● **To do**
Reproduce, please, only the lines from the first line below to the line containing "tr, cn, fo = MB(), [], MB()", inclusive.

● **Given material**
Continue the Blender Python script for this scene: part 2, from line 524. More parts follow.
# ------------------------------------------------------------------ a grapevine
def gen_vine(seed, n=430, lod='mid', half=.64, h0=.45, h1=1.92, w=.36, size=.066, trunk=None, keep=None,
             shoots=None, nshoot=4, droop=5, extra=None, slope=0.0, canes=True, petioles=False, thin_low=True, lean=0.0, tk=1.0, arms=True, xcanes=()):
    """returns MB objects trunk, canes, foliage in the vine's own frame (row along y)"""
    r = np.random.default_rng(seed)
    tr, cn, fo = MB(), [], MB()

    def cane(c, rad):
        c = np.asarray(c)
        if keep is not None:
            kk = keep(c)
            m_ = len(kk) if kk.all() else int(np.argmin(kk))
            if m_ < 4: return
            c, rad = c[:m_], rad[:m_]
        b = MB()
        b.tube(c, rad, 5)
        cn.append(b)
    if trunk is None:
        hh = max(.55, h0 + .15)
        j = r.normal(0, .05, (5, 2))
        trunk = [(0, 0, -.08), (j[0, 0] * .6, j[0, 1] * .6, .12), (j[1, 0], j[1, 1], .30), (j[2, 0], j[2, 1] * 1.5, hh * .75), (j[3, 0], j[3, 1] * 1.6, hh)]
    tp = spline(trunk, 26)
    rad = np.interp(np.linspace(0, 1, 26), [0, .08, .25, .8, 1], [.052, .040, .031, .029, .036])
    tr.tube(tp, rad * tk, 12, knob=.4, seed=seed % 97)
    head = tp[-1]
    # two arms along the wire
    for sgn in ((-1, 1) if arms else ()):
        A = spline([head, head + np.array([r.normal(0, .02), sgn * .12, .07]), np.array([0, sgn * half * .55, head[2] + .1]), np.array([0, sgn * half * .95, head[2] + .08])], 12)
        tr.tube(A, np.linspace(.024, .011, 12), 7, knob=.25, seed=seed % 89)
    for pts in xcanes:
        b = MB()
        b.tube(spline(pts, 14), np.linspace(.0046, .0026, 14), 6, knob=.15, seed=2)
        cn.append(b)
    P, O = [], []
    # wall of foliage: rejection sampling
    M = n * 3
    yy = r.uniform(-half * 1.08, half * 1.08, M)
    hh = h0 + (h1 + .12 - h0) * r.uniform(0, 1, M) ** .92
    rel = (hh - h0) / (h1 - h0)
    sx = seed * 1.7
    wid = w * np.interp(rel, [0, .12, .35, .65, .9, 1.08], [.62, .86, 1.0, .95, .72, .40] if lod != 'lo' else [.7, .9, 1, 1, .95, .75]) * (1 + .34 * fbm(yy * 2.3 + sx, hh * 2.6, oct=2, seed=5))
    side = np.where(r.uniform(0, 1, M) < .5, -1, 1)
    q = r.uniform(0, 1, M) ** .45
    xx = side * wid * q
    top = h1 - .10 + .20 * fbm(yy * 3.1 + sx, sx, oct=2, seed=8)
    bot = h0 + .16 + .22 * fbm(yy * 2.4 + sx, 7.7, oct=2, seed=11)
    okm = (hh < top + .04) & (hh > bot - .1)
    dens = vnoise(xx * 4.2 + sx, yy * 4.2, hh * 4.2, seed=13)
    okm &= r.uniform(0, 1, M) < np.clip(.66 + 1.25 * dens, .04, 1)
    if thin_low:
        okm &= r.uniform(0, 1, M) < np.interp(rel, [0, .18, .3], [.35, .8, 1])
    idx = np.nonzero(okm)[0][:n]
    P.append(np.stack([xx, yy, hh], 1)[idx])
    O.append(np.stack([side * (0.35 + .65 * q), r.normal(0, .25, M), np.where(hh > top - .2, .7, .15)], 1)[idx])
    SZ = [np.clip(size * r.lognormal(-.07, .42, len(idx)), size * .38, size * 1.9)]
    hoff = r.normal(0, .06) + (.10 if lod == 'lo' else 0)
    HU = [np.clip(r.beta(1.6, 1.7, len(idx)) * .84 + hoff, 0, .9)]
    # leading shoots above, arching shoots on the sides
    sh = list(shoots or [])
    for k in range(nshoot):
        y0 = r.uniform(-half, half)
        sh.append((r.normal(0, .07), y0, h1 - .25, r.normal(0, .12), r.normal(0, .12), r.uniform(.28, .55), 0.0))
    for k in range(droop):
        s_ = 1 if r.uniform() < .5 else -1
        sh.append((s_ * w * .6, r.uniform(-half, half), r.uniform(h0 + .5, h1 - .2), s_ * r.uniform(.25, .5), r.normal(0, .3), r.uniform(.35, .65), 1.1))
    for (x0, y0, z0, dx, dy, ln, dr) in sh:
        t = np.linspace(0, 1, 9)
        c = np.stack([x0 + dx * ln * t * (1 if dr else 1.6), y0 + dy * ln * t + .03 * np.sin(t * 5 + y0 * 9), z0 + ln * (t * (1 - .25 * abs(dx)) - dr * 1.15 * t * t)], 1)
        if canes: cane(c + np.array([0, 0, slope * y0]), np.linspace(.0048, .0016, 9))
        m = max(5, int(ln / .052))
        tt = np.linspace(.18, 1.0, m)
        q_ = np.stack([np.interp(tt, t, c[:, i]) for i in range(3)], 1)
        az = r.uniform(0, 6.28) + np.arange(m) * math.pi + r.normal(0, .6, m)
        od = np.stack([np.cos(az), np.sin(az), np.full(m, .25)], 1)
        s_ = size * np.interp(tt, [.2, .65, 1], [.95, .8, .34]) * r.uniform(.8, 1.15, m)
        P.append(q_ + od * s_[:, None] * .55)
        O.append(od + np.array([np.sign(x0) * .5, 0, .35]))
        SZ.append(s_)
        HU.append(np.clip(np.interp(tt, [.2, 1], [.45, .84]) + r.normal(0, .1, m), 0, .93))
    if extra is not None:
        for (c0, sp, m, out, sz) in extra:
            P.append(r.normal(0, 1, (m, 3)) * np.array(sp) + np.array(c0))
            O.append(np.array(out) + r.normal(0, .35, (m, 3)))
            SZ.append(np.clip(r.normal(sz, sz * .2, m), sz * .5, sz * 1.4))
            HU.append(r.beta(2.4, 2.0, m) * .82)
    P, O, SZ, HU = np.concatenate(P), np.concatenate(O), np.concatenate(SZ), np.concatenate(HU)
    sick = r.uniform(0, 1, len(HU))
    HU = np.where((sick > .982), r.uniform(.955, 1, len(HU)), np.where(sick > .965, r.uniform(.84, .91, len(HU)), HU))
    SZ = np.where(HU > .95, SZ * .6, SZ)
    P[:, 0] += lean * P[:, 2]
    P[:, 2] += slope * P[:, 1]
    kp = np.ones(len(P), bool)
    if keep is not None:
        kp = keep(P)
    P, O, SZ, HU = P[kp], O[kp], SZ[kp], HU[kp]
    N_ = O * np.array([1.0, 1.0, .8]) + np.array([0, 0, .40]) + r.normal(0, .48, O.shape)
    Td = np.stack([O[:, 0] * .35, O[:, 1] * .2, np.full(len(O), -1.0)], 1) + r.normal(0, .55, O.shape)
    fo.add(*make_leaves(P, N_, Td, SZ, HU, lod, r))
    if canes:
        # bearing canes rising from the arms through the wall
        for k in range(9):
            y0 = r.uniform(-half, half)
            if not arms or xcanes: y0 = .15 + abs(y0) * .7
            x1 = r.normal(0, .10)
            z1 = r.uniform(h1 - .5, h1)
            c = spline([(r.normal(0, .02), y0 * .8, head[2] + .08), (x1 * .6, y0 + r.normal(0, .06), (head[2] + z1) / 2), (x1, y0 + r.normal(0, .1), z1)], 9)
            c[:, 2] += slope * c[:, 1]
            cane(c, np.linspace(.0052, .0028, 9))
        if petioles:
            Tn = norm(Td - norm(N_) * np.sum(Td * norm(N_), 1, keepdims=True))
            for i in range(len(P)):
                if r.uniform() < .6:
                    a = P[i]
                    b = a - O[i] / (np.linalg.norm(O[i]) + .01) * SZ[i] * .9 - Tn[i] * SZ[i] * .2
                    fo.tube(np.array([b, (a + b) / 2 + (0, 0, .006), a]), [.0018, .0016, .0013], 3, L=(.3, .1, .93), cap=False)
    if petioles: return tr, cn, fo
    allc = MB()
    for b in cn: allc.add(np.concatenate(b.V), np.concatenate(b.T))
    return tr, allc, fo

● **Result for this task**
Continue the Blender Python script for this scene: part 2, from line 524. More parts follow.
# ------------------------------------------------------------------ a grapevine
def gen_vine(seed, n=430, lod='mid', half=.64, h0=.45, h1=1.92, w=.36, size=.066, trunk=None, keep=None,
             shoots=None, nshoot=4, droop=5, extra=None, slope=0.0, canes=True, petioles=False, thin_low=True, lean=0.0, tk=1.0, arms=True, xcanes=()):
    """returns MB objects trunk, canes, foliage in the vine's own frame (row along y)"""
    r = np.random.default_rng(seed)
    tr, cn, fo = MB(), [], MB()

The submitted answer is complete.